◆ Data section:
--

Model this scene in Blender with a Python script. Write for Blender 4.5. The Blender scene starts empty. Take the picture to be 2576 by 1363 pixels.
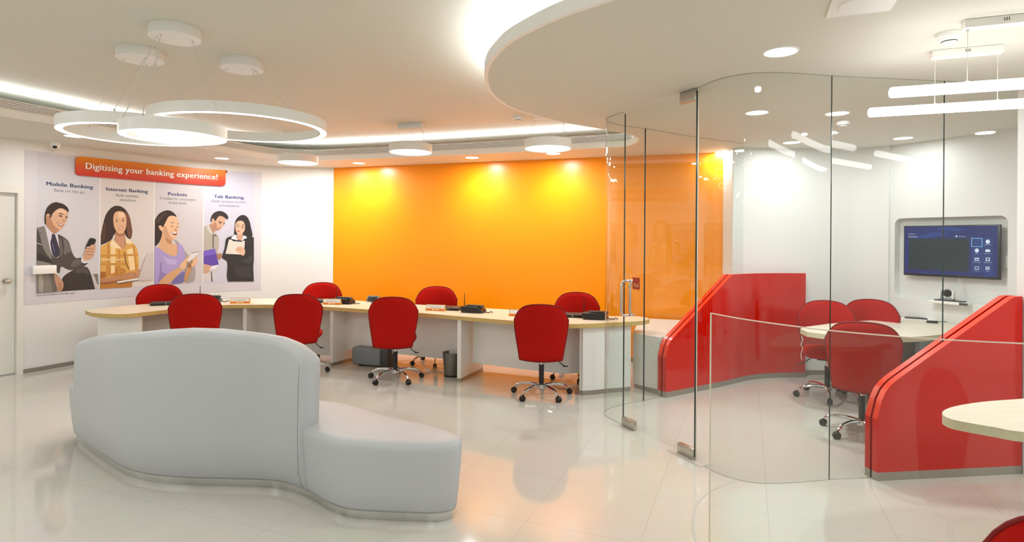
import bpy, bmesh, math, random
from mathutils import Vector, Matrix
random.seed(7)
sc = bpy.context.scene
COL = sc.collection
PI = math.pi

# ------------------------------------------------------------ camera
F = 1480.0; EYE = 1.55; ROLL = 0.007; HY = 603.0
cam = bpy.data.cameras.new('camera'); camo = bpy.data.objects.new('camera', cam); COL.objects.link(camo)
cam.sensor_width = 36.0; cam.lens = 36.0 * F / 2576.0; cam.sensor_fit = 'HORIZONTAL'
cam.shift_y = -(681.5 - HY) / 2576.0
cam.clip_start = 0.02; cam.clip_end = 100
cr, sr = math.cos(ROLL), math.sin(ROLL)
camo.matrix_world = Matrix(((cr, -sr, 0, 0), (0, 0, -1, 0), (sr, cr, 0, EYE), (0, 0, 0, 1)))
sc.camera = camo

# ------------------------------------------------------------ world, exposure
w = bpy.data.worlds.new('world'); sc.world = w; w.use_nodes = True
w.node_tree.nodes['Background'].inputs[0].default_value = (1.0, 0.97, 0.92, 1)
w.node_tree.nodes['Background'].inputs[1].default_value = 0.3
sc.view_settings.view_transform = 'Standard'; sc.view_settings.look = 'None'
sc.view_settings.exposure = 0.06; sc.view_settings.gamma = 1.0
sc.view_settings.use_curve_mapping = False
cy = sc.cycles
cy.use_denoising = True; cy.use_adaptive_sampling = True; cy.adaptive_threshold = 0.02
cy.max_bounces = 10; cy.diffuse_bounces = 5; cy.glossy_bounces = 5; cy.transmission_bounces = 6; cy.transparent_max_bounces = 24
cy.caustics_reflective = False; cy.caustics_refractive = False
cy.sample_clamp_indirect = 6.0

CEIL = 2.635; UP = 2.90; DESK = 0.72
# strengths of the room's lamps and the added fill lamps
L_DOWN = 14.0; L_COVE = 42.0; L_RING = 11.0; L_DISC = 9.0; L_TUBE = 8.5

# ------------------------------------------------------------ layout helpers
def ray(px, py):
    u = (px - 1288.0) / F; v = (HY - py) / F
    return Vector((u * cr - v * sr, 1.0, u * sr + v * cr))
def PZ(px, py, z):
    d = ray(px, py); t = (z - EYE) / d.z
    return Vector((d.x * t, t, z))
def PD(px, py, D):
    d = ray(px, py); return Vector((d.x * D, D, EYE + d.z * D))
def FL(px, py): return PZ(px, py, 0.0)
def V(*a): return Vector(a)
def cat(pts, n=8, closed=False):
    P = [Vector(p) for p in pts]; out = []; N = len(P)
    rng = range(N) if closed else range(N - 1)
    for i in rng:
        if closed: a, b, c, d = P[(i-1) % N], P[i], P[(i+1) % N], P[(i+2) % N]
        else: a, b, c, d = P[max(i-1, 0)], P[i], P[i+1], P[min(i+2, N-1)]
        for k in range(n):
            t = k / n
            out.append(0.5 * ((2*b) + (c-a)*t + (2*a-5*b+4*c-d)*t*t + (3*b-a-3*c+d)*t*t*t))
    if not closed: out.append(P[-1])
    return out
def interp(x, tab):
    if x <= tab[0][0]: return tab[0][1]
    for (a, b), (c, d) in zip(tab, tab[1:]):
        if x <= c: return b + (d-b) * (x-a) / (c-a)
    return tab[-1][1]
def n2(pts, i, closed=False):
    N = len(pts)
    a = pts[(i-1) % N] if closed else pts[max(i-1, 0)]
    b = pts[(i+1) % N] if closed else pts[min(i+1, N-1)]
    t = Vector((b[0]-a[0], b[1]-a[1]))
    if t.length < 1e-9: t = Vector((1, 0))
    t.normalize(); return Vector((t.y, -t.x))       # right-hand side of travel
def offset2(pts, d, closed=False):
    return [Vector((p[0], p[1])) + n2(pts, i, closed) * d for i, p in enumerate(pts)]
def resample(pts, step):
    P = [Vector((p[0], p[1])) for p in pts]; L = [0]
    for a, b in zip(P, P[1:]): L.append(L[-1] + (b-a).length)
    n = max(2, int(L[-1] / step)); out = []
    j = 0
    for k in range(n + 1):
        s = L[-1] * k / n
        while j < len(P) - 2 and L[j+1] < s: j += 1
        f = (s - L[j]) / max(1e-9, L[j+1] - L[j]); out.append(P[j].lerp(P[j+1], min(1, max(0, f))))
    return out
class Curve2:
    """a vertical surface standing on a plan curve; room side is `side` (+1 right of travel)"""
    def __init__(s, pts, side=1):
        s.p = [Vector((p[0], p[1])) for p in pts]; s.side = side; s.L = [0]
        for a, b in zip(s.p, s.p[1:]): s.L.append(s.L[-1] + (b-a).length)
    def hit(s, px, py):
        d = ray(px, py)
        for i, (a, b) in enumerate(zip(s.p, s.p[1:])):
            e = b - a; den = d.x * e.y - d.y * e.x
            if abs(den) < 1e-9: continue
            t = (a.x * e.y - a.y * e.x) / den
            k = (t * d.x - a.x) / e.x if abs(e.x) > abs(e.y) else (t * d.y - a.y) / e.y
            lo = -1e-6 if i > 0 else -50; hi = 1 + 1e-6 if i < len(s.p) - 2 else 50
            if t > 0 and lo <= k <= hi: return (s.L[i] + k * e.length, EYE + d.z * t)
        raise ValueError((px, py))
    def P(s, q, z, off=0.0):
        i = 0
        while i < len(s.p) - 2 and s.L[i+1] < q: i += 1
        a, b = s.p[i], s.p[i+1]; e = b - a; k = (q - s.L[i]) / e.length
        def nn(j):
            n = n2(s.p, j); return n
        kk = min(1, max(0, k))
        n = (nn(i) * (1-kk) + nn(i+1) * kk).normalized() * s.side
        v = a + e * k + n * off
        return Vector((v.x, v.y, z))

# ------------------------------------------------------------ materials
def srgb(r, g, b):
    f = lambda c: (c/12.92 if c <= .04045 else ((c+.055)/1.055)**2.4)
    return (f(r/255), f(g/255), f(b/255), 1)
MATS = {}
def mat(name, col, rough=.5, metal=0, spec=.5, emit=None, estr=0, noise=0, nscale=30, bump=0, bscale=200, coat=0, trans=0):
    if name in MATS: return MATS[name]
    m = bpy.data.materials.new(name); m.use_nodes = True; nt = m.node_tree; b = nt.nodes['Principled BSDF']
    col = col if len(col) == 4 else (*col, 1)
    b.inputs['Base Color'].default_value = col; b.inputs['Roughness'].default_value = rough
    b.inputs['Metallic'].default_value = metal; b.inputs['Specular IOR Level'].default_value = spec
    if coat: b.inputs['Coat Weight'].default_value = coat; b.inputs['Coat Roughness'].default_value = .05
    if emit is not None:
        b.inputs['Emission Color'].default_value = (*emit[:3], 1); b.inputs['Emission Strength'].default_value = estr
    if noise or bump:
        tc = nt.nodes.new('ShaderNodeNewGeometry'); n = nt.nodes.new('ShaderNodeTexNoise')
        n.inputs['Scale'].default_value = nscale; n.inputs['Detail'].default_value = 4
        nt.links.new(tc.outputs['Position'], n.inputs['Vector'])
        if noise:
            r = nt.nodes.new('ShaderNodeMixRGB'); r.blend_type = 'MIX'
            r.inputs[1].default_value = tuple(c*(1-noise) for c in col[:3]) + (1,)
            r.inputs[2].default_value = tuple(min(1, c*(1+noise)) for c in col[:3]) + (1,)
            nt.links.new(n.outputs['Fac'], r.inputs[0]); nt.links.new(r.outputs[0], b.inputs['Base Color'])
        if bump:
            n3 = nt.nodes.new('ShaderNodeTexNoise'); n3.inputs['Scale'].default_value = bscale; n3.inputs['Detail'].default_value = 3
            nt.links.new(tc.outputs['Position'], n3.inputs['Vector'])
            bp = nt.nodes.new('ShaderNodeBump'); bp.inputs['Strength'].default_value = bump; bp.inputs['Distance'].default_value = .002
            nt.links.new(n3.outputs['Fac'], bp.inputs['Height']); nt.links.new(bp.outputs[0], b.inputs['Normal'])
    MATS[name] = m; return m
def floor_mat():
    m = bpy.data.materials.new('polished floor tile'); m.use_nodes = True; nt = m.node_tree; b = nt.nodes['Principled BSDF']
    g = nt.nodes.new('ShaderNodeNewGeometry'); mp = nt.nodes.new('ShaderNodeVectorMath'); mp.operation = 'SUBTRACT'
    o = FL(458.3, 1281.3); mp.inputs[1].default_value = (o.x, o.y, 0); nt.links.new(g.outputs['Position'], mp.inputs[0])
    rt = nt.nodes.new('ShaderNodeVectorRotate'); rt.rotation_type = 'Z_AXIS'; rt.inputs['Angle'].default_value = math.radians(21.8)
    nt.links.new(mp.outputs[0], rt.inputs['Vector'])
    br = nt.nodes.new('ShaderNodeTexBrick'); br.offset = 0; br.squash = 1
    br.inputs['Scale'].default_value = 1; br.inputs['Brick Width'].default_value = .62; br.inputs['Row Height'].default_value = .62
    br.inputs['Mortar Size'].default_value = .0012; br.inputs['Mortar Smooth'].default_value = .3; br.inputs['Bias'].default_value = 0
    br.inputs['Color1'].default_value = srgb(213, 209, 199); br.inputs['Color2'].default_value = srgb(210, 206, 196); br.inputs['Mortar'].default_value = srgb(178, 170, 154)
    nt.links.new(rt.outputs[0], br.inputs['Vector'])
    n = nt.nodes.new('ShaderNodeTexNoise'); n.inputs['Scale'].default_value = 1.7; n.inputs['Detail'].default_value = 5
    nt.links.new(g.outputs['Position'], n.inputs['Vector'])
    mx = nt.nodes.new('ShaderNodeMixRGB'); mx.blend_type = 'MULTIPLY'; mx.inputs[0].default_value = .12
    nt.links.new(br.outputs['Color'], mx.inputs[1]); nt.links.new(n.outputs['Color'], mx.inputs[2]); nt.links.new(mx.outputs[0], b.inputs['Base Color'])
    b.inputs['Roughness'].default_value = .07; b.inputs['Specular IOR Level'].default_value = .6
    return m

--

◆ Given task:
Everything from the first line of the listing above through the line that contains "sc.camera = camo" is to be restated word for word, minus the pictures.

◆ Written solution:
Model this scene in Blender with a Python script. Write for Blender 4.5. The Blender scene starts empty. Take the picture to be 2576 by 1363 pixels.
import bpy, bmesh, math, random
from mathutils import Vector, Matrix
random.seed(7)
sc = bpy.context.scene
COL = sc.collection
PI = math.pi

# ------------------------------------------------------------ camera
F = 1480.0; EYE = 1.55; ROLL = 0.007; HY = 603.0
cam = bpy.data.cameras.new('camera'); camo = bpy.data.objects.new('camera', cam); COL.objects.link(camo)
cam.sensor_width = 36.0; cam.lens = 36.0 * F / 2576.0; cam.sensor_fit = 'HORIZONTAL'
cam.shift_y = -(681.5 - HY) / 2576.0
cam.clip_start = 0.02; cam.clip_end = 100
cr, sr = math.cos(ROLL), math.sin(ROLL)
camo.matrix_world = Matrix(((cr, -sr, 0, 0), (0, 0, -1, 0), (sr, cr, 0, EYE), (0, 0, 0, 1)))
sc.camera = camo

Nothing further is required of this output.